Enforcement of intellectual property rights (IPS) is an important aspect for holders to attain maximum gain out of the ownership.
One
cannot file a dispute unless they hold a valid IPR. For example, one
cannot purport to file a trademark infringement case against a third
party if they have not had the trademark registered.
Many
global corporate giants have an active intellectual property litigation
strategy to enable the corporate attain and maintain a competitive
edge. This means that the corporate will litigate against third parties
when the subject involves their IPRs. In so doing, these corporates are
able to defend their market position globally.
I would
want to highlight alternative dispute resolution ( ADR) as a part of the
dispute resolution mechanisms that IPR holders can pursue. ADR includes
arbitration and mediation as some of the tools of dispute-resolution.
The use of ADR has been encouraged and I would like to highlight its
possible usage in resolving IP related disputes.
Mediation
is a form of ADR that is increasingly being used to resolve disputes.
Only recently in Kenya has mediation been formally embraced as part of
the dispute- resolution process where applicable. There are some cases
that had initially been filed in court, but qualifying cases are
referred by the Judiciary to a mediator for partial or whole settlement
of some aspects. Mediation is advantageous as a dispute resolution
mechanism for several reasons. First being that in some cases it is
faster and cheaper than the court process. A good mediator would be able
to pick up the issues from the parties very fast and would help the
parties resolve those issues.
It is interesting to note
that not all issues are related to the subject matter. One may be
surprised to find out during the mediation process, that the issue was
relational.
Mediation is also preferred as it is
conciliatory where one of the key goals for the parties is attaining a
win-win settlement thereby preserving the relationship. Mediation is
therefore ideal where there is a relationship that parties desire to
preserve for example family or business relationships.
The
modern organisation is beginning to appreciate the need for mediation
and many of such organisations are increasingly including mediation as
part of internal and external dispute resolution, for example with
employees and third parties such as suppliers.

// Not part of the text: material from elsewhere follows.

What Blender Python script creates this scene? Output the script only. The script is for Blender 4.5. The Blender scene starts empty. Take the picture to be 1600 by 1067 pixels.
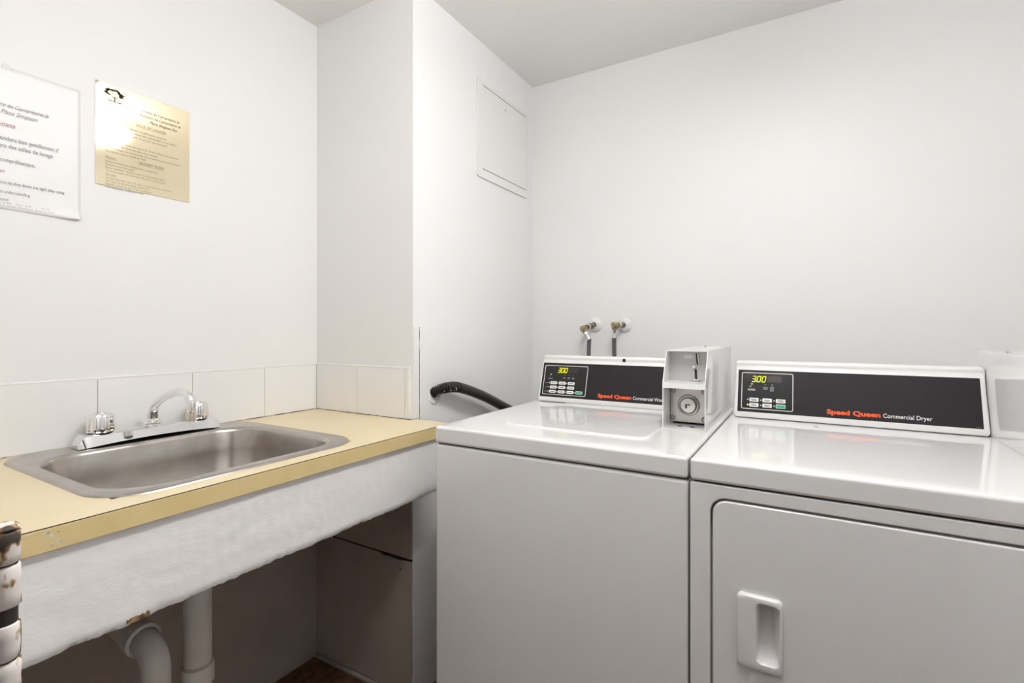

When it comes to intellectual property dispute resolution
therefore, mediation is advisable where the parties have a relationship
to maintain and for a win-win settlement. Such example is where the IPR
is jointly acquired or the subject matter of the IPR is to be jointly
implemented. Mediation can be introduced into some IP- related contracts
such as joint ventures, employment contracts licensing, computer
contracts and technology transfer agreements.
There are
professionally trained mediators who would be able to handle IPR
disputes. However I would recommend the inclusion of World Intellectual
Property Organisation (WIPO) mediation clauses into some IP related
contracts. WIPO Mediation is a mechanism that is able to handle both
domestic and cross border disputes. A mediator would be appointed to
conduct the dispute till finalisation. The WIPO Mediation Rules would
guide such a process and the mediators are selected from a panel known
as the WIPO Neutrals.
I believe that inclusion of the
WIPO Mediation process as part of dispute resolution is further
beneficial to parties as the mediators have skills in mediation and
intellectual property rights.
Mediation is however not advisable if the IPR dispute requires harsher penalties.